To understand learning creativity takes time and playing with your design is important to the process of making.  Yes as an educator I can step in and fix a design, making the project mind in the process, but what is my fixing the mistake teaching the kid?  The goal is for the learner to be involved in the process.  A great educator knows when to step back and allow learning to happen.
The goal isn't just the Widget, it's the process of making.

Every week this tutor brought a cool project over.  My son didn't always want to do what his tutor brought over for him.  Sometimes they had fun. Here they are building a structure out of newspapers and learning what shapes support the structure and how form and balance are required in adding one more section.  This project was part of a marble run made from newspapers and tape.

Here my son is problem solving by taking apart the claw robot to fix an area that needed restructuring to work.  More learning through mistakes. This project took a few weeks.  Below is Conor's marble run,  made with box, tape and straws, brought over by the tutor. Later below more building to happen over Thanksgiving weekend with older sisters visit with partner.

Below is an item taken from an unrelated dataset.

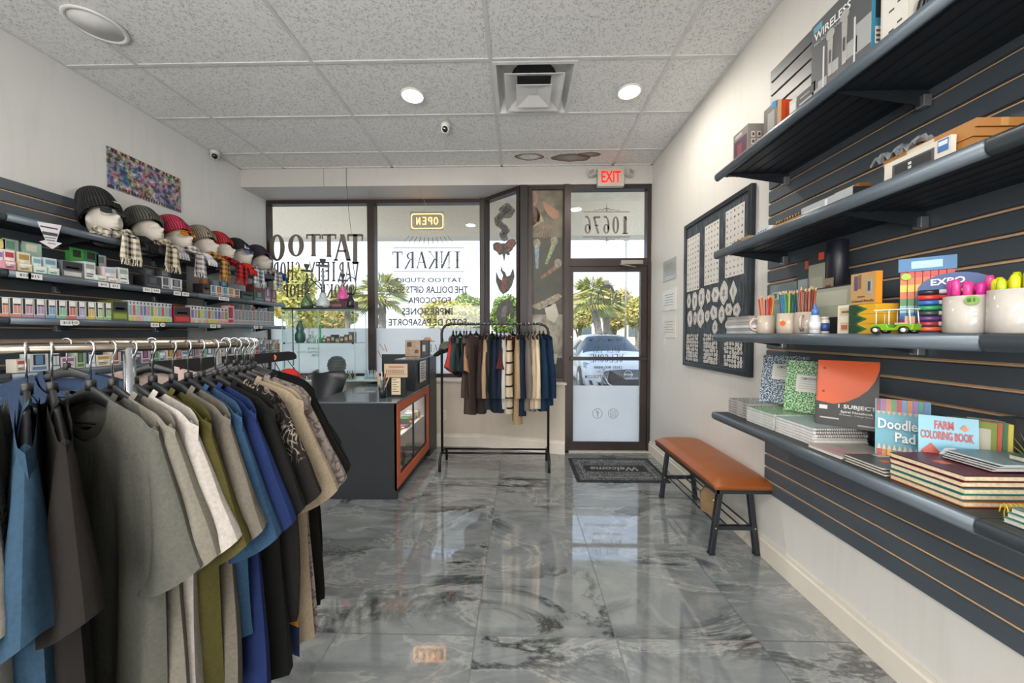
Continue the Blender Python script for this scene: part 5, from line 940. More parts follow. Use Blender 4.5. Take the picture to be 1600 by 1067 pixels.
for i, y in enumerate(HY):
    z0 = ZL['E'] + .001; lab = f'pale foam mannequin head wearing the {bn_[i]} beanie'
    if i == 0: o = proto; o.location = (HX, y, z0); o['label'] = lab; o['group'] = 'mannequin heads on the top shelf'
    else: o = dup(proto, (HX, y, z0), 0, lab)
    for s in o.children: pass
    sc_ = 1.0; rz = R((-12, -6, -4, 0, -3, 0, -5)[i]); o.rotation_euler = (0, R(-20), rz); o['group'] = 'mannequin heads on the top shelf'
    g, m = beanie(BC[i], 0, i, (1.3, 1.0, 1.12, 1.0, 1.0, .95, 1.0)[i], (.03, .0, .02, 0, .02, 0, .02)[i])
    if i in (1, 3): g.box(.112, .118, -.035, .02, .045, .062, mat('1d1d1f', .5)) 
    if i == 5: g.box(.108, .118, -.03, .015, .02, .06, mat('cfd6e6', .5)); g.box(.118, .119, -.025, .010, .03, .05, mat('3554a8', .5))
    if i == 0: g.box(.117, .121, .01, .06, .055, .064, mat('b9b6ae', .5))
    b2 = g.build('knit_beanie', loc=(HX - .062, y, z0 + .170)); b2.scale = (1.12, 1.12, 1.12); b2.rotation_euler = (0, R(-24), rz); tag(b2, f'{bn_[i]} ribbed knit beanie on a mannequin head', 'beanie', 'beanies on the mannequin heads')
    s = scarf_at(i, None, i != 1 or True).build('plaid_scarf', loc=(HX + .008, y, z0 + .020)); tag(s, ('cream and black plaid fringed scarf under the black beanie', 'beige and black plaid scarf under the charcoal beanie', 'white and black plaid scarf under the pink beanie', 'mustard and brown plaid scarf under the tan beanie', 'red and black plaid scarf under the red beanie', 'silver and navy plaid scarf under the black-green beanie', 'grey and black plaid scarf under the aubergine beanie')[i], 'scarf', 'plaid scarves on the mannequin heads')
def shades(i, lens, frame, lab):
    y = HY[i]; rz = R((-12, -6, -4, 0, -3, 0, -5)[i]); t = thing('sunglasses', lab, 'sunglasses', (HX - .060, y, ZL['E'] + .168)); t.scale = (1.14, 1.14, 1.14); t.rotation_euler = (0, R(-20), rz); fm_ = mat(frame, .3); lm = mat(lens, .08, .6)
    for s in (-1, 1):
        MB().prism([(.118, s * .010, .008), (.120, s * .014, -.024), (.116, s * .040, -.030), (.104, s * .060, -.016), (.106, s * .058, .010)], (.003, 0, 0), lm).build('lens', t)
        MB().tube([(.108, s * .062, .006), (.08, s * .082, .006), (.0, s * .086, .004), (-.03, s * .084, -.015)], .003, fm_, 6).build('temple_arm', t)
    MB().tube([(.108, -.062, .010), (.120, -.038, .012), (.124, 0, .008), (.120, .038, .012), (.108, .062, .010)], .0035, fm_, 6).build('frame', t)
shades(0, '3c4248', '1a1b1d', 'dark sunglasses worn under the black beanie'); shades(2, 'd98a1f', 'b8781f', 'orange mirrored sunglasses worn under the pink beanie')
shades(5, '7f8fd0', '2b3040', 'blue-lensed sunglasses worn under the black-green beanie')
# gloves between heads
def glove(x, y, z, col, lab, rz=0):
    g = MB(); m = fabric(col); g.tube([(-.05, 0, 0), (.0, 0, .0), (.05, 0, -.01), (.09, 0, -.03)], [.022, .036, .04, .034], m, 10)
    for k in range(4): g.tube([(.08, -.027 + k * .018, -.025), (.11, -.034 + k * .022, -.05), (.12, -.036 + k * .024, -.09)], [.012, .0115, .008], m, 8)
    g.tube([(.03, .03, -.01), (.06, .062, -.02), (.08, .07, -.045)], [.013, .012, .009], m, 8); tag(g.build('glove', loc=(x, y, z), rz=rz), lab, 'glove', 'gloves lying between the mannequin heads')
glove(-2.83, 2.60, 2.025, '1c1c1e', 'black knit glove between the black and charcoal beanies'); glove(-2.85, 2.87, 2.025, 'a8a6a8', 'grey frilly glove between the charcoal and pink beanies'); glove(-2.85, 3.14, 2.025, 'd0ced2', 'white lacy glove below the pink beanie'); glove(-2.85, 3.63, 2.025, 'c33028', 'bright red glove beside the black-green beanie'); glove(-2.85, 4.13, 2.025, '2a4f9c', 'blue glove at the window end of the head shelf', .3)
# paper arrow hanging from shelf E
ar = MB(); q = lambda u, v: at(u, v, x=XLF + DL + .024)
pts = [q(58, 346), q(96, 352), q(88, 378), q(97, 380), q(82, 389), q(61, 377), q(71, 375)]; ar.add(pts, [tuple(range(7))], mat('e2dfe4', .6))
ln_ = mat('4c4950', .6); q2_ = lambda u, v: at(u, v, x=XLF + DL + .0255)
for (u0, v0, u1, v1, th) in ((63, 352, 90, 357, 2.2), (66, 361, 90, 365, 5), (70, 370, 87, 372, 1.2), (72, 374, 86, 376, 1.2), (75, 379, 87, 381, 1.0)): ar.add([q2_(u0, v0), q2_(u1, v1), q2_(u1, v1 + th), q2_(u0, v0 + th)], [(0, 1, 2, 3)], ln_)
tag(ar.build('arrow_sign', solid=.001), 'white paper arrow sign pointing down from the head shelf', 'sign')
# ================================================================ goods on the mannequin wall
def pack(mb, x1, dx, y0, y1, z, h, col, acc, style=0, sgn=1):
    """carton whose printed face looks into the room at x1"""
    x0 = x1 - dx * sgn; mb.box(min(x0, x1), max(x0, x1), y0, y1, z, z + h, mat(col, .35, var=.05)); a = mat(acc, .4, var=.03); w = y1 - y0; e = .0006 * sgn
    def f(ya, yb, za, zb, m, k=1): xa = x1 + e * k; mb.box(min(x1, xa), max(x1, xa), y0 + w * ya, y0 + w * yb, z + h * za, z + h * zb, m)
    dk = mat('2a2b2f', .5); wt = mat('e8e6e2', .4)
    if style == 0: f(0, 1, .0, .16, a); f(.04, .26, .18, .98, dk); f(.36, .60, .22, .62, a); f(.68, .92, .22, .62, a); f(.34, .94, .70, .92, wt, 2); f(.34, .94, .62, .68, dk, 2)
    if style == 1: f(.1, .9, .62, .88, a); f(.15, .8, .30, .36, dk); f(.15, .7, .18, .24, dk); f(.2, .5, .42, .56, wt)
    if style == 2: f(.05, .95, .45, .95, dk); f(.1, .9, .10, .35, a); f(.2, .8, .55, .65, wt)
    if style == 3: f(.12, .88, .08, .25, a); f(.18, .82, .34, .92, dk); f(.30, .70, .38, .88, a, 2)
XF = XLF + DL - .012
def yl(px, x=XF): return at(px, 521, x=x).y
def hz(px, v, x=XF): return at(px, v, x=x).z
SHELF_N = {'F': 'paired-box shelf', 'G': 'thin-box shelf', 'H': 'rack-level shelf'}
def row(key, items, dx=.07):
    z = ZL[key] + .001
    for it in items:
        u0, u1, vt, col, acc, st, nm = it[:7]; back = it[7] if len(it) > 7 else 0; x1 = XF - back; y0, y1 = yl(u0, x1), yl(u1, x1); h = max(.02, at((u0 + u1) / 2, vt, x=x1).z - z)
        g = MB(); pack(g, x1, dx, y0 + .001, y1 - .001, z, h, col, acc, st)
        tag(g.build('product_box'), nm, 'box', 'boxes on the ' + SHELF_N[key])
row('F', [(0, 9, 391, 'dcd6e0', '8f6fb0', 1, 'lilac-white box at the camera end of the paired-box shelf'), (10, 27, 391, 'e2d6d6', 'b03a4a', 1, 'white box with red print behind a pink tray'), (31, 51, 395, 'd9d0b8', 'a58a4a', 1, 'cream box with gold print on the paired-box shelf'), (54, 68, 402, 'd2dcde', '7fa9b8', 1, 'pale blue-white box beside the cream one'), (72, 92, 404, 'c2ced4', '6f95ab', 1, 'icy blue box behind the mint trays')], .05)
row('F', [(13, 29, 417, 'c98a96', 'e8d0d4', 1, 'low pink tray on the paired-box shelf', -.0), ], .03) if 0 else None
for (u0, u1, h, col, nm) in ((11, 29, .045, 'c88c98', 'low pink tray in front of the red-print box'), (32, 54, .045, 'cdbd92', 'low tan tray in front of the cream box'), (57, 77, .04, 'c6dcd2', 'low mint tray in front of the pale blue box'), (79, 96, .04, 'b9d3c8', 'low green-tinted tray in front of the icy blue box'), (155, 170, .035, 'c3cfc4', 'low sage tray beside the tall white geometric box'), (172, 188, .03, 'd7cfd2', 'low pale pink tray under the pink-edged box'), (189, 204, .03, 'cfd6d3', 'low white tray beside the pale pink tray')):
    y0, y1 = yl(u0, XF + .03), yl(u1, XF + .03); g = MB(); pack(g, XF + .028, .026, y0, y1, ZL['F'] + .001, h, col, 'e9e6e2', 1); tag(g.build('display_tray'), nm, 'tray', 'low trays on the paired-box shelf')
row('F', [(99, 133, 409, '6f7377', 'c9c9c6', 2, 'large grey carton on the paired-box shelf'), (135, 152, 410, 'd2d3d5', '8f9094', 1, 'tall white box with geometric print'), (164, 184, 418, 'd8c9cc', '9db7c9', 1, 'pink-edged white box on the paired-box shelf'), (188, 203, 419, 'd2d9d6', '9aa9a2', 1, 'white-green box before the gap on the paired-box shelf'),
  (228, 254, 432, '26262a', '4a4a50', 3, 'wide black carton on the paired-box shelf'), (254.5, 267, 433, 'c0c0c3', '5a5a5f', 3, 'white box touching the black carton'), (268, 286, 436, 'cfcfd1', '7a7a80', 3, 'pale grey box after the black carton'),
  (318, 330, 444, '2e2628', '6a4a3a', 2, 'dark brown box, first of the striped row'), (331, 338, 446, 'c2ccd2', '5d7f9a', 3, 'slim pale blue box of the striped row'), (339, 348, 447, 'd2d0cc', 'bf7a52', 3, 'slim box with copper panel, next to the pale blue one'), (349, 357, 449, 'cdd3d6', '5f9ab0', 3, 'slim white and teal box of the striped row'), (358, 366, 450, 'd6cec6', 'c28a5e', 3, 'slim box with orange panel near the green carton'), (367, 376, 452, 'd0cdc9', '9a6a4e', 3, 'slim box with brown panel, last of the striped row'),
  (378, 397, 456, '243a2a', '3c5c3e', 2, 'dark green carton on the paired-box shelf'), (398, 414, 455, '34453f', '6b7f78', 3, 'grey-green box under a maroon lid'), (415, 424, 449, '8a7488', 'b5a4b8', 3, 'mauve box near the window end'), (425, 433, 452, '7d4a4c', 'b08a8a', 3, 'maroon box at the window end of the paired-box shelf')], .09)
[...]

Out came and old marble run toy and the marble run structure continued with more building.
The original marble run project made of boxes, tape, straws and paint chip samples.
More learning with great open ended tools in an environment and let them go.  They are their own teachers.
We all learn by playing.  My adult children all remarked on how they would have loved to have learned this way, and how their life's would have been so different if they had had this learning space and an educator who let them learn this way.  They plan to give this gift of learning style to their children.  I think as an educator that recognition means more to me than anything.  Smiles and engagement in the activity mean the joy of learning is happening in our school room.
Unfortunately these structures got thrown way when the garage got cleaned out but the possibilities of it were limitless and the project can be recreated again. Imagine, create, play, share, think, recreate and play some more.  Our never ending spiral of learning creativity.
The mineshaft climber was another project created. Often these projects are abandoned after a short while but there is value in every step of the process of learning. It all matters.
I am grateful for and thankful for our grant through the Arizona State's Empowerment Scholarship Program that makes buying these materials possible.  My son and my life will be forever altered by this grant.